## Dataset content

------------------------------------

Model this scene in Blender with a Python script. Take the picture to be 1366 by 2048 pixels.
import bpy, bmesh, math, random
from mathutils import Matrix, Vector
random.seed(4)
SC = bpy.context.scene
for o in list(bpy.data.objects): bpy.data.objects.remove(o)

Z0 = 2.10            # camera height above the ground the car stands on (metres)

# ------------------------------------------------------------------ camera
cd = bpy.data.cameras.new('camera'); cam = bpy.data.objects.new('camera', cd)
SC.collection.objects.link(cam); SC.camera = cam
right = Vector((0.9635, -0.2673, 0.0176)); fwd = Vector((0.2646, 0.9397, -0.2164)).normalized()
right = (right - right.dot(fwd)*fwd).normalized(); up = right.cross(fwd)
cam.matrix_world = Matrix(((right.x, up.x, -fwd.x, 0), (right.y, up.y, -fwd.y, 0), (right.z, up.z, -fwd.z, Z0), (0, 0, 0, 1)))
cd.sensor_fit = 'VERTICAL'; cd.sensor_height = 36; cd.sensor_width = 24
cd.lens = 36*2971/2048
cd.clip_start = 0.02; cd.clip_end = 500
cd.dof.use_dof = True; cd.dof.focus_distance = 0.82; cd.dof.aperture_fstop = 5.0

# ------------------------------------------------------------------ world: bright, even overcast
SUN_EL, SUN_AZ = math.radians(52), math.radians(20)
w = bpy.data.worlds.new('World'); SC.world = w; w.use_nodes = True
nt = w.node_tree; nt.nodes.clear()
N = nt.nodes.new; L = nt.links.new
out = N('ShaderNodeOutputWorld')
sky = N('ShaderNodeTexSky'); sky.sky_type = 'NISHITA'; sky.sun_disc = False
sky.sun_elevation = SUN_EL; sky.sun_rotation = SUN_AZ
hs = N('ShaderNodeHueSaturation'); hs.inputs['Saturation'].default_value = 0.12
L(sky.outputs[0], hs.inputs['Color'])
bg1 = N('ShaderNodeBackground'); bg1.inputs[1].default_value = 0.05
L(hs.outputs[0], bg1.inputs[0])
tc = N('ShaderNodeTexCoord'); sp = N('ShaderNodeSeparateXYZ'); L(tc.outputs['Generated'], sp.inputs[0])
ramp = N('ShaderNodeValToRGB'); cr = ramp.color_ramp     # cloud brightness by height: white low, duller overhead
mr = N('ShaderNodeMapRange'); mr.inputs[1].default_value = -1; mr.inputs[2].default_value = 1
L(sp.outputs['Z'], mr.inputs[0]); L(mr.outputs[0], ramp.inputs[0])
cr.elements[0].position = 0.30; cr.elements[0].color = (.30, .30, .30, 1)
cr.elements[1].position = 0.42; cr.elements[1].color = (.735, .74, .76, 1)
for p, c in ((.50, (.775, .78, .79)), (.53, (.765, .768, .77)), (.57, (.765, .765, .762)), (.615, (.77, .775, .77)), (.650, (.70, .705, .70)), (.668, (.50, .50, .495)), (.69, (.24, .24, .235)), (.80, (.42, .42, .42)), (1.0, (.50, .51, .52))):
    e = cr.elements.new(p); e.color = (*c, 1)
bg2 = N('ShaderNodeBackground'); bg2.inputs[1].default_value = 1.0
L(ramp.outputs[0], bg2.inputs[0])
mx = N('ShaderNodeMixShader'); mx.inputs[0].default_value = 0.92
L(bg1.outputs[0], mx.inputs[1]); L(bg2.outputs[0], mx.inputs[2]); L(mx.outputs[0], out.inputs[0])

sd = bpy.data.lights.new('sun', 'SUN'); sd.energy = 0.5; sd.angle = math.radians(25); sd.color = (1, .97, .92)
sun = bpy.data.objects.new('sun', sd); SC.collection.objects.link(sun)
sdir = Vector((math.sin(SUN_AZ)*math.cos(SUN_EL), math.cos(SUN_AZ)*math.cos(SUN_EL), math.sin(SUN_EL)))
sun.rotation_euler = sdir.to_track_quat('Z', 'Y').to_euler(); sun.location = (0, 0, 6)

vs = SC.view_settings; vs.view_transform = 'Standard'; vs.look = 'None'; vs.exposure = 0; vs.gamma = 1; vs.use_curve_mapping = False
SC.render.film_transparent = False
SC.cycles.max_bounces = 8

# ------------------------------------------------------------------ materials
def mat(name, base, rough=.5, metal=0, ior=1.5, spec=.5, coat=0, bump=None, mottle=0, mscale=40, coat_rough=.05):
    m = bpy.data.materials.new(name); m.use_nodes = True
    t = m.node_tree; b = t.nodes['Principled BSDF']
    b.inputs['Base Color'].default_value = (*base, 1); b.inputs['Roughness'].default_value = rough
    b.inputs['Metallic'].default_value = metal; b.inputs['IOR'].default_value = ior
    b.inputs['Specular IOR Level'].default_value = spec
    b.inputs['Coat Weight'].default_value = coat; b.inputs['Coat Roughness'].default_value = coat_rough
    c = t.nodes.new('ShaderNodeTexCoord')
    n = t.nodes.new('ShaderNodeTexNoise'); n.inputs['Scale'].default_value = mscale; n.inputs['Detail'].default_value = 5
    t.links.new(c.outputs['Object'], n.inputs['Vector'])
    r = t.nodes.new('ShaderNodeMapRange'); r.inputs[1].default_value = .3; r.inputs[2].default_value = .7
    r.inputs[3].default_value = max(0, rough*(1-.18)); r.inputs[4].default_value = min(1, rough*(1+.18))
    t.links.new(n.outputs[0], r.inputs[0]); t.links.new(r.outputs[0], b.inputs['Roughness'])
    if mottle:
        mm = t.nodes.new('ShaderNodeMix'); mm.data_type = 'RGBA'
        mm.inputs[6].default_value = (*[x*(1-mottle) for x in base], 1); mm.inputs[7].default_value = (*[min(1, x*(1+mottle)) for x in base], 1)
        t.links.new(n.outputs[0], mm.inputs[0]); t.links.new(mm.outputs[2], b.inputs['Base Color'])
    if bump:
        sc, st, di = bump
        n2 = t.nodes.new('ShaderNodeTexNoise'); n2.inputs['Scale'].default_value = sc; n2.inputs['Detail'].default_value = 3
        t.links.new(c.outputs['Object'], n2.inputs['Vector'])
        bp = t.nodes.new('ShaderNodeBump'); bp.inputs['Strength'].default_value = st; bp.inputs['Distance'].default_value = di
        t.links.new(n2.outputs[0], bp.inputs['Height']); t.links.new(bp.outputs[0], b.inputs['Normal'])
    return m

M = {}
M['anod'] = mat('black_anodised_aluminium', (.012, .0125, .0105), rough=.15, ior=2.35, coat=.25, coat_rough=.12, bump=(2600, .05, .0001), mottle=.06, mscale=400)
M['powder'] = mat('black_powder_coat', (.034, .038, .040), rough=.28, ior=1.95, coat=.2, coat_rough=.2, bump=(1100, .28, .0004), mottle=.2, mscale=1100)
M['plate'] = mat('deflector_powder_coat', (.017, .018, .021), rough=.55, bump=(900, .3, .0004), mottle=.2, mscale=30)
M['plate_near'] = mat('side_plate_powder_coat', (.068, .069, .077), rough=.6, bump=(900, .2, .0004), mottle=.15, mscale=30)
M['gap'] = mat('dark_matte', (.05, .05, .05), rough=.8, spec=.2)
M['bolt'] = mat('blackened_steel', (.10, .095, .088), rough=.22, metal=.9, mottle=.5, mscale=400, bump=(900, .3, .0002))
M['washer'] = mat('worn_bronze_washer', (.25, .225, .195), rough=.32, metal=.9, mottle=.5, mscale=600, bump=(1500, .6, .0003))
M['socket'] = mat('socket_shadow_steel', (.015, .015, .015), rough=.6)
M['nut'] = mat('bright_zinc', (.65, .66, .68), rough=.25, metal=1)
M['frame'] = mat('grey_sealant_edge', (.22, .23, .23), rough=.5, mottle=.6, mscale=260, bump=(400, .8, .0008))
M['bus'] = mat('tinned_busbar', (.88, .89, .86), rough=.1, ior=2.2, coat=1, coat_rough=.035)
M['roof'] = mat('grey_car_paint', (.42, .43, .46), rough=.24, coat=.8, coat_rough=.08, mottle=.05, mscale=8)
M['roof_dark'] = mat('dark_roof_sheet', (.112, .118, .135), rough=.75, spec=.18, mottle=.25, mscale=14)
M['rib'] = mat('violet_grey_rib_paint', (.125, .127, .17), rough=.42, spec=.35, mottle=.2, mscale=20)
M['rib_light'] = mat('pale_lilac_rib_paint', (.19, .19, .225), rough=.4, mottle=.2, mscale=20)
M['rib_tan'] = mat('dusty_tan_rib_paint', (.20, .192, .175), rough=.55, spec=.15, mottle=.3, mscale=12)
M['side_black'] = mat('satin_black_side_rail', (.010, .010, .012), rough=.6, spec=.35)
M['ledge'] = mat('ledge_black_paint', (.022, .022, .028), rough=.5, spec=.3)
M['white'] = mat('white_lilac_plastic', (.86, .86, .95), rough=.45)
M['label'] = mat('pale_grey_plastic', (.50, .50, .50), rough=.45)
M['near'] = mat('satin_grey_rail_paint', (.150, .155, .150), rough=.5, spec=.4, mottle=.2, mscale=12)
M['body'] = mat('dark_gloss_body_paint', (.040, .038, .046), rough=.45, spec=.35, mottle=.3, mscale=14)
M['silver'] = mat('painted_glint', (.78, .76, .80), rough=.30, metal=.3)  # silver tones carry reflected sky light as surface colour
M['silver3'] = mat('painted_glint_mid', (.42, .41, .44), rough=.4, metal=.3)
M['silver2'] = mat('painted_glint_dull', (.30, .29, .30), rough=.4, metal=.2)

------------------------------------

## Problem to work on
Print, please, the lines from the first line of the material through the line that contains "stands on (metres)", exactly as written and with nothing added.

## Solved exercise
Model this scene in Blender with a Python script. Take the picture to be 1366 by 2048 pixels.
import bpy, bmesh, math, random
from mathutils import Matrix, Vector
random.seed(4)
SC = bpy.context.scene
for o in list(bpy.data.objects): bpy.data.objects.remove(o)

Z0 = 2.10            # camera height above the ground the car stands on (metres)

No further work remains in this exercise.